Il a ensuite fait remarquer que la disposition relative à la désignation d'une collectivité « chef de file » autorisait la loi à lui conférer des attributions importantes, sans préciser dans quels domaines cela s'appliquerait.

M. Jean-Bernard Auby a regretté que le rôle des collectivités territoriales, dans la mise en oeuvre des politiques publiques nationales et communautaires, ne soit pas précisé dans le projet de loi constitutionnelle.

Ayant approuvé le fait que les projets de loi ayant pour principal objet la libre administration des collectivités territoriales, leurs compétences ou leurs ressources, soient déposés en premier lieu au Sénat, il a souhaité que d'autres garanties soient apportées à l'autonomie des collectivités territoriales. Il a notamment proposé qu'un groupe de collectivités territoriales puisse, comme en Espagne, saisir le Conseil constitutionnel lorsqu'elles estiment qu'une loi méconnaît un de leurs droits protégés par la Constitution.

Il a suggéré de compléter l'alinéa de l'article 72 de la Constitution relatif au rôle du représentant de l'Etat par une disposition rappelant que les collectivités territoriales doivent respecter le droit et sont soumises à un contrôle de légalité.

M. Lucien Lanier a déclaré que le préfet était à la fois le représentant de l'Etat et le défenseur des intérêts locaux.

M. Jean-Bernard Auby a indiqué qu'il comprenait la position de M. Lanier, sans toutefois la partager.

Comparant les dispositions du projet de loi constitutionnelle à celles de la proposition de loi constitutionnelle présentée par le Président Christian Poncelet, il a déclaré que la différence majeure concernait l'autonomie financière des collectivités territoriales, le projet de loi ne la faisant pas reposer sur l'autonomie fiscale, à la différence de la proposition de loi. Il a précisé que l'autonomie financière pouvait être assurée tant par des transferts de ressources stables et garanties, provenant du budget de l'Etat, ou bien par un véritable pouvoir fiscal local, le choix devant être effectué en fonction des rapports que le constituant souhaiterait instaurer entre les citoyens et les collectivités territoriales.

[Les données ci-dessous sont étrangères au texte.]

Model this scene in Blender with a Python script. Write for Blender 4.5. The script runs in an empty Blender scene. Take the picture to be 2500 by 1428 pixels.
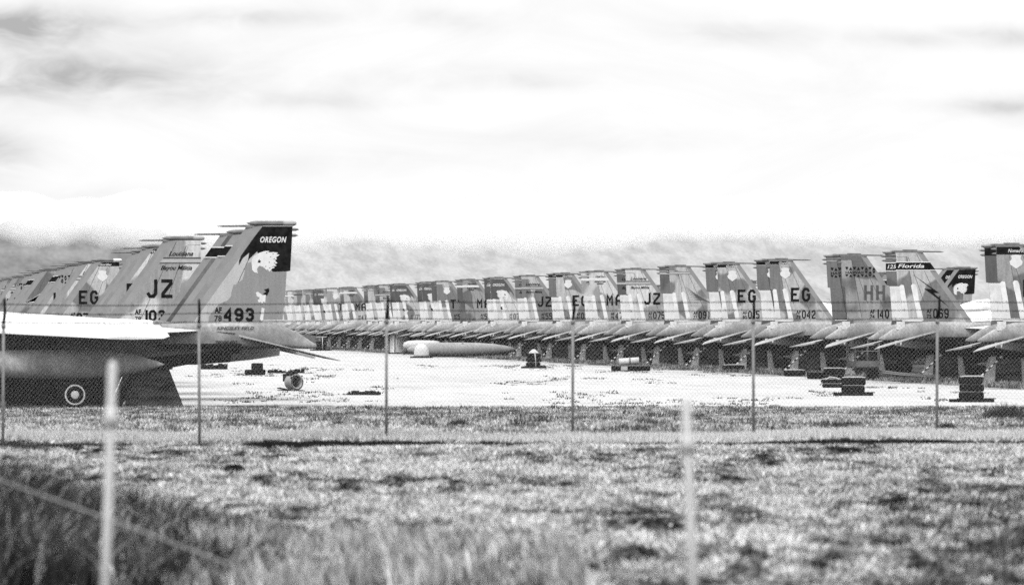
import bpy, math, random
import numpy as np
from mathutils import Vector, Matrix

# ------------------------------------------------------------------ camera, sky, sun, exposure
S = bpy.context.scene
COL = S.collection
F_PX = 13560.0            # focal length in photo pixels (2500 wide)
HC = 2.61                 # camera height
YAW = math.radians(7.02)  # camera turned right of the row direction (+Y)
cd = bpy.data.cameras.new("camera"); cam = bpy.data.objects.new("camera", cd); COL.objects.link(cam)
cd.sensor_width = 36.0; cd.lens = 36.0 * F_PX / 2500.0
cd.shift_y = 70.0 / 2500.0
cd.clip_start = 0.5; cd.clip_end = 80000
cam.location = (0, 0, HC); cam.rotation_euler = (math.radians(90), 0, -YAW)
cd.dof.use_dof = True; cd.dof.focus_distance = 235.0; cd.dof.aperture_fstop = 3.4
S.camera = cam
FW = Vector((math.sin(YAW), math.cos(YAW), 0)); RT = Vector((math.cos(YAW), -math.sin(YAW), 0))
S.view_settings.view_transform = 'Standard'; S.view_settings.look = 'None'
S.view_settings.exposure = 0.35; S.view_settings.gamma = 1.0
cy = S.cycles
cy.max_bounces = 16; cy.diffuse_bounces = 0; cy.glossy_bounces = 1; cy.transmission_bounces = 2
cy.volume_bounces = 14; cy.transparent_max_bounces = 12; cy.use_denoising = False; cy.sampling_pattern = 'TABULATED_SOBOL'
cy.caustics_reflective = False; cy.caustics_refractive = False
SUN_EL, SUN_AZ = math.radians(52), math.radians(205)   # azimuth measured clockwise from +Y: behind the camera, to the left

w = bpy.data.worlds.new("World"); S.world = w; w.use_nodes = True
nt = w.node_tree; nt.nodes.clear()
def N(t, kind, **kw):
    n = t.nodes.new(kind)
    for k, v in kw.items():
        if k in ('op', 'operation'): n.operation = v
        elif hasattr(n, k) and k not in ('inputs',): setattr(n, k, v)
    return n
def L(t, a, b): t.links.new(a, b)
def M2(t, op, a, b=None, c=None, clamp=False):
    n = t.nodes.new('ShaderNodeMath'); n.operation = op; n.use_clamp = clamp
    for i, v in enumerate((a, b, c)):
        if v is None: continue
        if isinstance(v, (int, float)): n.inputs[i].default_value = v
        else: t.links.new(v, n.inputs[i])
    return n.outputs[0]
sky = N(nt, 'ShaderNodeTexSky'); sky.sky_type = 'NISHITA'; sky.sun_disc = False
sky.sun_elevation = SUN_EL; sky.sun_rotation = SUN_AZ; sky.dust_density = 3.0
bw = N(nt, 'ShaderNodeRGBToBW'); L(nt, sky.outputs[0], bw.inputs[0])
tc = N(nt, 'ShaderNodeTexCoord'); sp = N(nt, 'ShaderNodeSeparateXYZ'); L(nt, tc.outputs['Generated'], sp.inputs[0])
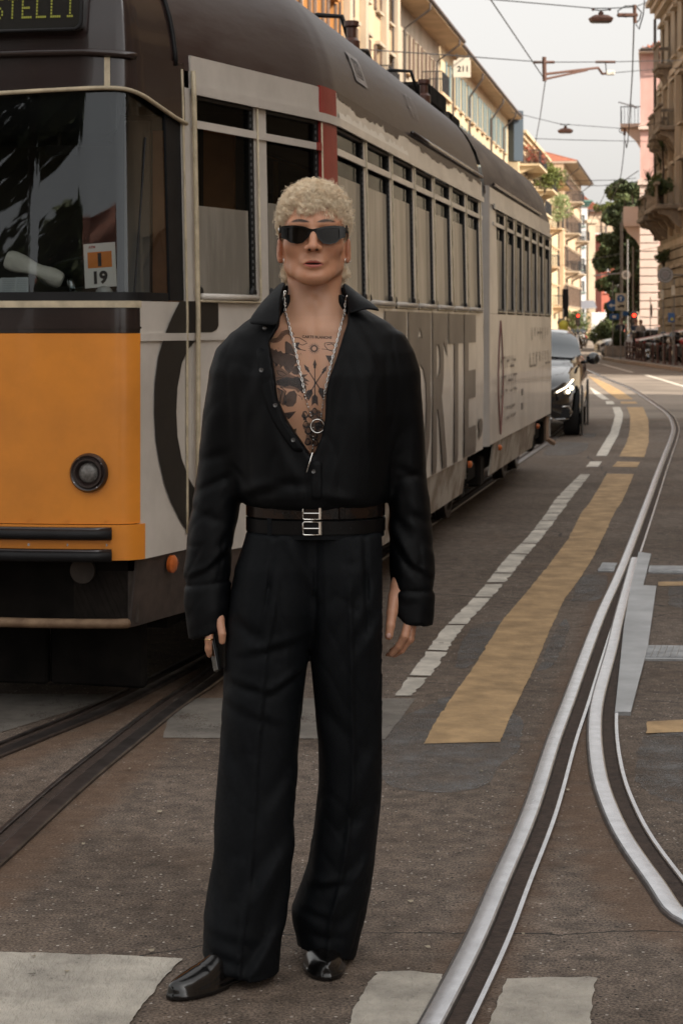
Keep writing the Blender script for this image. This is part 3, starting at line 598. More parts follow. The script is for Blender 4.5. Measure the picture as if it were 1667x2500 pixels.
A_, B_ = seg(76.4, 90); hb = bld('apartment_house', 'pale house with deep boxed eaves beside the orange house', A_, B_, 12, 18.6, P_beige, (4.2, 7.8, 11.4, 14.9), 3.2, 1.1, 2.0, M_sbrown, eave=1.1, trim=P_stone, hood=True, balc=((11.2, 5.2, 8.4, 1.0),))
pil = MB()
for x in (.3, 4.1, 9.6, 13.0): pil.box((x, -.14, 9.2), (.55, .3, 18.2), 0, .03)
pil.build('pilaster', P_stone, hb)
A_, B_ = seg(90.2, 105.5); hc = bld('apartment_house', 'beige house with sheltered balcony recess and dark gutter', A_, B_, 12, 16.4, P_stone, (4.2, 7.6, 10.8, 13.4), 3.0, 1.1, 1.9, M_sbrown, eave=1.3, trim=P_beige, balc=((10.5, 2, 5, 1.1), (13.1, 8.2, 11.2, 1.1)))
MB().box((3, 3.2, 20.2), (2.4, 2.6, 3.2)).build('attic', P_orange, hc); MB().box((3, 3.2, 21.9), (3.1, 3.3, .22)).build('attic_roof', M_tile, hc)
MB().box((12.5, 1.2, 18.9), (.8, .8, 1.6)).build('chimney', mat('brick_red', (.30, .12, .08), .9, var=.3, vscale=12), hc)
A_, B_ = seg(106, 145.5); hd = bld('apartment_house', 'long cream house with blue grey shutters and a straight dark gutter', A_, B_, 13, 16.6, P_cream, (4.4, 7.9, 11.2, 13.9), 3.05, 1.15, 2.0, M_sblue, eave=.95, trim=P_beige)
for x in (7, 16, 25, 34): MB().box((x, 2.8, 18.9), (.7, .7, 1.5)).build('chimney', MATS['brick_red'], hd)
for x in (13.2, 26.4):
    q = MB().tube([(x, -.9, 16.6), (x, -.9, 16.3), (x, -.12, 15.2), (x, -.12, .3)], .07, 8); q.build('downpipe', MATS['gutter'], hd)
b = MB(); (ax, ay), (bx_, by_) = seg(145.6, 146.6, 0); b.slab((bx_ + .25, by_), (ax - .35, ay), .9, 13.6, 17.3); b.build('netting_panel', mat('blue_netting', (.035, .05, .065), .7), center=True, label='dark blue scaffold netting hanging at the end of the cream house', cat='netting')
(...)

Il a regretté que, prévu dans la proposition de loi constitutionnelle présentée par le Président Christian Poncelet, le principe d'interdiction de la tutelle soit absent du projet de loi constitutionnelle, tout en indiquant qu'il serait difficilement compatible avec l'idée de « chef de file » et pourrait être une source de rigidités.

Enfin, M. Jean-Bernard Auby a souligné l'importance accordée aux instruments de la démocratie locale directe. Il s'est interrogé sur leur mise en oeuvre, en faisant observer que le référendum communal actuel, institué par la loi, ne semblait ni désiré par les collectivités territoriales, ni utilisé par les électeurs qui peuvent pourtant en avoir l'initiative.

M. Jean-René Lecerf a relevé que M. Jean-Bernard Auby considérait cette réforme comme essentielle et novatrice. Il a indiqué que les expérimentations devaient aboutir, non à une différenciation des collectivités territoriales, mais à la généralisation sur l'ensemble du territoire des initiatives couronnées de succès.

Il a déclaré que les établissements publics de coopération intercommunale ne remplissaient pas les conditions pour être reconnus comme des collectivités territoriales de la République : la clause générale de compétence et l'élection au suffrage universel direct.

Il a estimé que la gestion de la concurrence des pouvoirs réglementaires national et local pouvait être réglée par la voie législative et jurisprudentielle, comme cela avait été le cas pour les concours de police.

S'agissant de l'autonomie financière des collectivités territoriales, il s'est déclaré partisan d'une autonomie fiscale, plutôt que de ressources garanties par l'Etat.

M. Jean-Bernard Auby a approuvé la plupart des remarques formulées par M. Jean-René Lecerf, en ajoutant que la question de la place de l'intercommunalité ne pourrait longtemps être éludée.

M. Lucien Lanier a marqué son attachement à la commune, échelon qui constitue la véritable proximité.

Il a estimé que la multiplication des niveaux de collectivités territoriales était source de lourdeurs et de lenteurs administratives.

Il a craint que le rôle du préfet tende à se limiter à un simple pouvoir de police, sa fonction de représentant de l'Etat dans les collectivités territoriales étant perçue, par ces dernières, comme attentatoire à leur liberté d'action.

Enfin, il a estimé que le projet de loi constitutionnelle comportait trop de dispositions imprécises et trop de renvois à la loi organique et à la loi ordinaire.

M. Jean-Bernard Auby a exprimé la crainte que l'approfondissement de la décentralisation ne profite qu'aux départements et aux régions.